We had several conversations over the course of a week, and I attended rehearsals for his Death of a Salesman at the National Theater in London. I expressed to Mr. Miller my wish to adapt and direct his play The Crucible. He seemed positive and pleased after hearing how I had adapted Streetcar to base it in Damascus in the 1950s. I still wish to direct The Crucible because it’s an allegorical play about witch hunting, a synonym for the repression of innocent citizens in my region. It’s said that the accused are “innocent until proven guilty.” In my part of the world the accused are “guilty until proven innocent.”

In his library talk, Riad also mentioned meeting the Chilean playwright Ariel Dorfman in Salzburg, and later directing his play Death and the Maiden. I love that play and once interviewed Dorfman. When I got home from Riad’s library talk, I sent him an e-mail to let him know how much I loved it. I included a link to my interview with Dorfman. His response was warm, engaging, and generous — qualities he would display in all of our encounters and exchanges over the three years I was fortunate enough to have him as a colleague and friend.

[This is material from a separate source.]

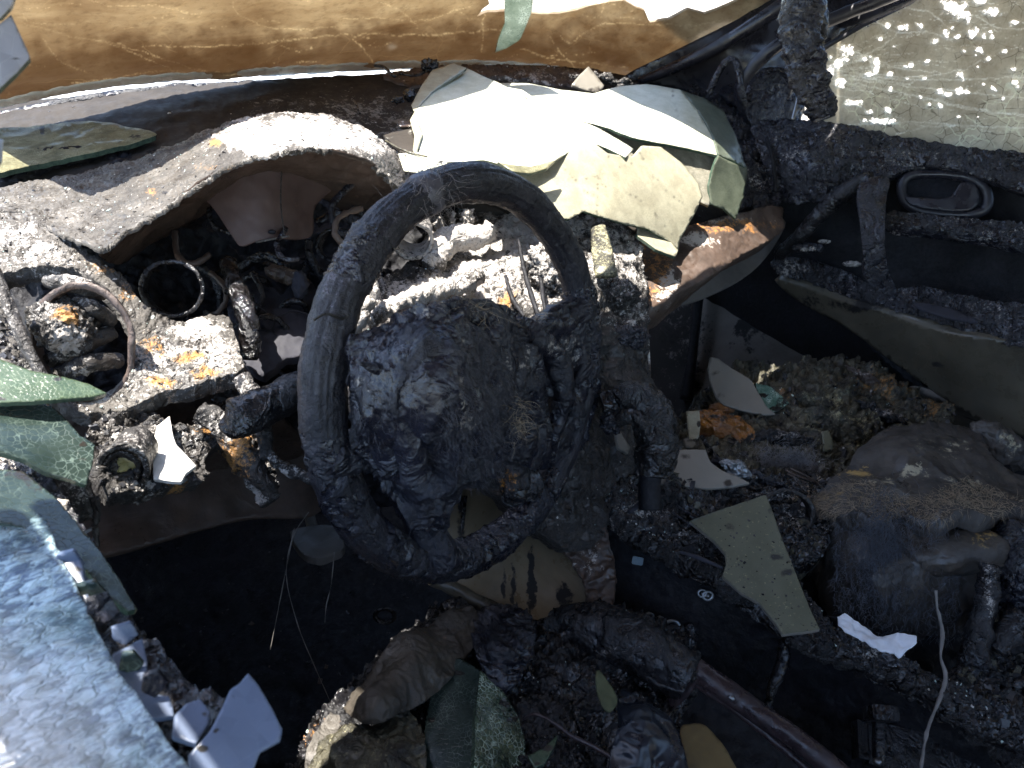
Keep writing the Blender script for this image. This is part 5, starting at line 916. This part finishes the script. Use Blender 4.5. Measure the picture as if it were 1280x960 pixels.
# driver's door with the shattered glass standing in it
dd = thing('driver_door', (-.74, -.1, .2), 'driver door sill with shattered blue glass standing in it, close to the camera', 'car door')
patch('door_glass', [(-40, 610), (0, 606), (30, 618), (60, 655), (78, 700), (100, 742), (125, 790), (150, 840), (180, 885), (215, 930), (250, 975), (262, 1010), (-40, 1010)],
      [(-40, 610, .50), (60, 655, .485), (125, 790, .42), (215, 930, .365), (262, 1010, .34), (-40, 1010, .30), (-40, 800, .39), (80, 900, .36)], G_door, dd, step=4, skirt=.004, back=True, smooth=False, edge=G_edge, ragged=2, dsp=[(.003, 30, 3, 'f')],
      paint=[('ash', 10, 640, 80, 46, .9), ('ash', 40, 680, 40, 30, .4), ('rust', -10, 960, 160, 140, 1.), ('rust', 40, 940, 90, 80, 1.), ('rust', 0, 900, 90, 60, 1.), ('rust', -10, 840, 40, 60, .8)])  # the white marks paint the sunlit corner into the glass colour
patch('door_sill_crust', [(-40, 560), (20, 575), (60, 600), (90, 640), (120, 690), (145, 740), (175, 790), (200, 815), (225, 850), (255, 875), (275, 880), (280, 900), (260, 1010), (60, 1010), (-40, 800)],
      [(-40, 560, .56), (90, 640, .54), (145, 740, .50), (225, 850, .44), (280, 900, .42), (260, 1010, .37), (-40, 800, .45)], M_blue, dd, step=3, skirt=.05, ragged=4, dsp=[(.006, 40, 4, 'r'), (.002, 130, 3, 'r')], key='sill', paint=[('rust', 70, 590, 30, 14, .5), ('ash', 40, 590, 60, 20, .4), ('ash', 200, 810, 30, 20, .3), ('ash', 80, 640, 10, 26, .8)])
box('door_skin', (-.775, -1.3, .2), (-.76, .9, .93), M_paintw, dd, .004)
box('door_shell', (-.757, -1.3, .2), (-.70, .9, .80), M_deep, dd, .004)
for k in range(6):                                     # crumbs of glass along the broken edge
    f = k/8+.06; u = 70+190*f+g2.normal(0, 4); v = 690+245*f+g2.normal(0, 5); t = .47-.1*f
    n_ = 5; aa = np.sort(g2.uniform(0, 2*np.pi, n_)); s = g2.uniform(12, 24)
    pl = [(u+s*math.cos(x), v+s*math.sin(x)*.9) for x in np.linspace(0, 2*np.pi, 6)[:5]+g2.uniform(-.3, .3, 5)]
    patch('glass_crumb', pl, [(pl[0][0], pl[0][1], t), (pl[2][0], pl[2][1], t+g2.uniform(-.01, .01)), (pl[3][0], pl[3][1], t-.008)], [G_bluef, G_dark, M_blue][k % 3], dd, step=4, skirt=.0025, back=True, smooth=False)
# ================================================================ passenger seat
seat = thing('passenger_seat', P(1150, 800, 1.2), 'passenger seat burnt down to crusts, its hide cover slumped and singed', 'car seat')
patch('cushion_crust', [(836, 548), (850, 528), (872, 508), (905, 478), (945, 462), (985, 466), (1030, 460), (1075, 458), (1110, 476), (1150, 500), (1185, 520), (1180, 545), (1140, 560), (1090, 580), (1060, 620), (1030, 680), (1010, 720), (980, 720), (940, 690), (900, 650), (850, 630), (822, 600)],
      [(836, 548, 1.20), (945, 462, 1.42), (1075, 458, 1.46), (1185, 520, 1.36), (1090, 580, 1.24), (1010, 720, .98), (900, 650, 1.02), (822, 600, 1.05), (980, 560, 1.20)],
      M_olivecr, seat, step=2., skirt=.03, ragged=4, dsp=[(.014, 12, 3, 'f'), (.012, 30, 4, 'v'), (.005, 90, 4, 'r', .6), (.001, 350, 2, 'f')], key='cushion',
      paint=[('ash', 1022, 512, 26, 12, .5), ('ash', 1050, 545, 50, 20, .4), ('rust', 1120, 486, 70, 16, .55), ('ash', 1060, 560, 20, 10, .5), ('rust', 1165, 515, 30, 10, .5), ('rust', 985, 512, 20, 10, .5)])
patch('front_crust', [(836, 600), (900, 600), (950, 600), (1000, 600), (1040, 610), (1040, 660), (1020, 700), (990, 700), (960, 690), (900, 660), (840, 625)], [(836, 600, 1.0), (950, 600, 1.05), (1040, 610, 1.08), (1020, 700, .95), (900, 660, .96)], M_gloss, seat, step=2., skirt=.03, ragged=4,
      dsp=[(.006, 30, 4, 'r'), (.003, 100, 4, 'r')], key='fcrust', paint=[('ash', 1005, 640, 30, 30, .5), ('ash', 1020, 600, 30, 10, .4), ('rust', 1010, 630, 16, 16, .3)])
blob('orange_foam', (905, 536, rest(905, 536, 'cushion', .004)), (44, 22), char('orange_melted_foam', (.10, .035, .01), (.32, .13, .025), (.50, .28, .08), flecks=.3, sc=40, rough=(.3, .6), bump=.5, ash=(.015, .012, .01)), seat, 6, [(.003, 50, 4, 'r'), (.0008, 200, 3, 'f')], [('ash', 905, 522, 30, 5, .8), ('ash', 930, 552, 30, 8, .8)], warp=[(.008, 25, 3, 'f')], rot=-.35, depth=.02)
blob('orange_foam', (902, 512, rest(902, 512, 'cushion', .004)), (18, 11), bpy.data.materials['orange_melted_foam'], seat, 5, [(.002, 70, 4, 'r')], depth=.015)
for u, v, a_, b_, r_, m_ in [(922, 588, 26, 14, -.55, M_steel), (905, 580, 20, 8, -.5, M_foil), (960, 600, 34, 10, -.4, M_blue), (945, 625, 60, 13, .25, M_char), (960, 612, 30, 8, -.3, M_gloss), (890, 566, 30, 8, -1.0, M_char), (1010, 500, 30, 14, -.2, M_olivecr), (1040, 530, 46, 20, -.4, M_olivecr), (1080, 470, 30, 8, -.5, M_brown), (1110, 520, 50, 10, -.45, M_char),
                          (980, 548, 40, 14, -.1, M_char), (1000, 580, 30, 12, -.2, M_haird), (1023, 504, 14, 8, .2, M_olivecr)]:
    blob('burnt_lump', (u, v, rest(u, v, ['cushion', 'fcrust'], .002)), (a_, b_), m_, seat, 5 if a_ < 30 else 6, [(.004, 60, 4, 'r'), (.0012, 220, 3, 'r')], [('ash', u, v-b_*.5, a_*.7, b_*.5, .35)], warp=[(.005, 30, 2, 'f')], rot=r_, depth=.015)
ring('cup_ring', 985, 640, 33, 26, rest(985, 640, ['fcrust', 'cushion'], .01), .09, M_ashb, .02, parent=seat, rot=.2)
for pts in [[(982, 588), (1000, 596), (1018, 602)], [(984, 592), (1000, 600), (1014, 606)], [(988, 586), (1006, 594), (1022, 604)]]: ptube('spring_wire', [(u, v, 1.06) for u, v in pts], 1.4, M_brown, seat, seg=6)
for pts in [[(840, 640), (870, 660), (890, 668)], [(846, 632), (876, 650), (900, 660)], [(838, 650), (860, 668), (880, 676)]]: ptube('spring_wire', [(u, v, .96) for u, v in pts], 1.6, M_blue, seat, seg=6)
hidec = [(1012, 655, 1.00), (1045, 585, 1.08), (1100, 545, 1.14), (1180, 527, 1.18), (1230, 550, 1.16), (1290, 590, 1.10), (1290, 640, .98), (1200, 640, .95), (1120, 650, .95), (1060, 640, .96), (1120, 590, 1.03), (1200, 580, 1.05)]
patch('hide_cover', [(1010, 660), (1018, 630), (1038, 602), (1060, 580), (1082, 556), (1110, 540), (1150, 530), (1190, 526), (1225, 535), (1236, 560), (1240, 580), (1290, 610), (1290, 645), (1262, 640), (1230, 652), (1205, 645), (1180, 655), (1150, 652), (1120, 640), (1100, 655), (1070, 640), (1046, 646), (1025, 640), (1014, 662)],
      hidec, M_hide, seat, step=2.3, skirt=.03, ragged=2, dsp=[(.012, 9, 2, 'f'), (.003, 26, 2, 'v', .4), (.0005, 220, 3, 'f')], key='hide', paint=[('rust', 1068, 590, 22, 8, 1.), ('ash', 1142, 588, 16, 6, .9), ('ash', 1100, 600, 60, 10, .35), ('ash', 1205, 600, 30, 8, .5), ('rust', 1050, 625, 30, 5, .5), ('ash', 1180, 560, 30, 12, .35)])
blob('hide_fold', (1252, 560, 1.20), (44, 26), M_hide, seat, 6, [(.003, 50, 4, 'r')], [('ash', 1262, 556, 14, 12, .4)], warp=[(.010, 16, 3, 'f')], rot=-.6, depth=.03)
patch('torn_hollow', [(1208, 540), (1232, 550), (1262, 580), (1270, 615), (1240, 600), (1215, 585), (1205, 560)], [(1208, 540, 1.235), (1262, 580, 1.18), (1240, 600, 1.16)], M_deep, seat, step=3)
patch('padding', [(1016, 640), (1060, 635), (1120, 640), (1180, 645), (1250, 650), (1262, 700), (1240, 760), (1200, 790), (1150, 800), (1100, 800), (1055, 786), (1025, 740), (1010, 690)],
      [(1016, 640, 1.02), (1120, 640, .98), (1250, 650, 1.0), (1240, 760, .98), (1150, 800, .99), (1055, 786, .99), (1010, 690, 1.05), (1090, 710, .93), (1170, 740, .945)], M_hide, seat, step=2.4, skirt=.06, ragged=2,
      dsp=[(.010, 12, 2, 'f'), (.005, 26, 2, 'v', .45), (.001, 120, 3, 'f')])
blob('padding', (1190, 690, .955), (84, 27), M_hide, seat, 6, [(.002, 60, 4, 'f')], [('rust', 1225, 670, 22, 12, .3)], warp=[(.004, 20, 3, 'f')], rot=.08, depth=.035)
blob('padding', (1275, 720, .95), (46, 70), M_blue, seat, 6, [(.003, 50, 4, 'r')], warp=[(.008, 16, 3, 'f')], depth=.05)
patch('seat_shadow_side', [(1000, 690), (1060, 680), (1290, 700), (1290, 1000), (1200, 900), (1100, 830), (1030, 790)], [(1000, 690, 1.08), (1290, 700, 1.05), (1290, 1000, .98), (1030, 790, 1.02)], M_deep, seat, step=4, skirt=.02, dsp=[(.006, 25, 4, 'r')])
patch('slag_heap', [(1180, 880), (1195, 840), (1212, 815), (1222, 780), (1236, 760), (1250, 800), (1262, 830), (1290, 820), (1290, 960), (1240, 930)], [(1180, 880, .86), (1236, 760, .96), (1290, 820, .94), (1290, 960, .82)], M_gloss, seat, step=2.3, skirt=.03, ragged=4, dsp=[(.009, 25, 4, 'r'), (.003, 90, 4, 'r')], key='slag', paint=[('ash', 1220, 800, 16, 20, .35), ('ash', 1235, 720, 8, 40, .4)])
for pts, r in [([(1238, 705), (1234, 740), (1228, 780), (1216, 830)], [6, 8, 10, 14]), ([(1240, 810), (1262, 790), (1280, 770)], [10, 12, 14]), ([(1235, 870), (1240, 900), (1236, 940)], [10, 9, 5]), ([(1262, 860), (1290, 840)], [9, 10]), ([(1250, 945), (1275, 930), (1300, 915)], [8, 12, 18])]:
    ptube('charred_strut', [(u, v, .90) for u, v in pts], r, M_char, seat, seg=24, dsp=[(.004, 60, 4, 'r'), (.001, 220, 3, 'r')], paint=[('ash', 1275, 935, 20, 14, .4), ('ash', 1236, 730, 8, 40, .35)])
it = []
V, T = PATCH['hide']; c = V[T].mean(1); u, v, _ = proj(c); Nn = vnormals(V, T)[T[:, 0]]
for k in g2.integers(0, len(T), 9000):
    lowv = 612+12*math.sin(u[k]/22.)
    if v[k] > lowv: it.append((c[k], np.array([0, 0, -.8])+Nn[k]*.7+g2.normal(size=3)*.35, g2.uniform(.006, .02)))
strands('singed_hair', it, M_hairb, seat, r=.0003, curl=.2, drop=.2, kind='stuff')
it = []
for k in range(3200):
    a_, b_ = (g2.normal(1105, 16), g2.normal(690, 34)) if k % 2 else (g2.uniform(1040, 1200), g2.uniform(650, 800))
    it.append((P(a_, b_, .925+.0001*(a_-1100)), g2.normal(size=3)*.5+np.array([-.2, -.1, -.5]), g2.uniform(.006, .022)))
strands('singed_hair', it, flatmat('blue_grey_fibre', (.05, .056, .07), (.10, .11, .135), 40, .6), seat, r=.0003, curl=.25, drop=.15, kind='stuff')
it = [(P(g2.normal(980, 24), g2.normal(578, 10), rest(980, 578, 'cushion', .004)), g2.normal(size=3)*.7+np.array([.5, -.2, -.2]), g2.uniform(.008, .028)) for _ in range(1100)]
strands('ash_wool', it, flatmat('grey_wool', (.15, .145, .15), (.26, .255, .26), 40, .8), seat, r=.0003, curl=.35, drop=.1, kind='stuff')
it = [(P(g2.normal(1138, 14), g2.normal(660, 4), .97), g2.normal(size=3)*.3+np.array([.7, -.3, .1]), g2.uniform(.008, .02)) for _ in range(500)]
strands('singed_hair', it, M_hair, seat, r=.0003, curl=.12, drop=.02, kind='stuff')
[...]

I always loved seeing him at our MENA Monday events, which he attended regularly. We often had brief but spirited chats before the lectures.

A couple years ago I attended a staged reading of Riad’s play Mihbaj, a sobering reckoning with the vexing fate of the Syrian uprising told through the divergent trajectories of three brothers. At the reception afterwards, he radiated with pride as he introduced me to his wife Azzah and his son Sami. It was a lovely and joyful occasion, albeit for a play about a colossal tragedy — one that changed the trajectory of Riad’s own life, and that of his family.

Riad was an old-fashioned Man of Letters. He was also a real mensch. My heart has been heavy since learning of his death. But it is also full of gratitude for his friendship.